Wednesday, September 17, 2014

The impact of the War on Terror

You could notice that victims of terrorism increased recently. That's despite the War on Terror declared in 2001. More details come from the Global Terrorism Database (GTD):

Death toll due to terrorism increased manyfold after 2001

War on Terror coalition experienced attacks after 2001

Total death toll peaked after 2001

If the War on Terror was intended to make the world safer, this graph suggests that terrorism won. But the National Strategy for Combating Terrorism had no clear numerical objectives. It addressed terrorist threats to the US, and no major terrorist attack happened in the US territories after 2001. In this sense, the War achieved something.

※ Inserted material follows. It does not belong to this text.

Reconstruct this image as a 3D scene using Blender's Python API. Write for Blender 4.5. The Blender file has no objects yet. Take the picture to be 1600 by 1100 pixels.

Other countries, however, saw more terrorism after 2001. Why? Partly, as a result of the War on Terror. Al-Qaeda itself appeared in response to the Soviet invasion of Afghanistan. And the Bush administration intended to defeat the organization nurtured by war with another war.

The strategists planned to "defeat terrorists and their organizations." It was possible to destroy the terrorist and the organizations, but new ones appeared, such as ISIS.

The Strategy did include the goal to "diminish the underlying conditions that terrorists seek to exploit." The US promised promotion of "good governance, the rule of law, respect for human rights, and professionalization of local justice systems." And also to "resolve regional disputes, foster economic, social, and political development, market-based economies, good governance, and the rule of law."

"Weak states" backfired with more fundamentalism and new opportunities for "regional disputes," such as a new Caliphate. This response is nothing new. North Korea and Vietnam resisted the US at the expense of getting more brutal rulers on the way. North Korea still has one of the strangest dictatorship in the world, and Vietnam is ruled by the same communist party that won the war against the US in 1975.

How to prevent terrorism without creating it? Maybe we knew better if some fraction of the $3-trillion war expenses went to organizations studying economic and political development. They do find workable solutions at the cost of a single Humvee. But instead, most money went to failed ideas, which ended with more human lives lost and new terrorism threats emerged.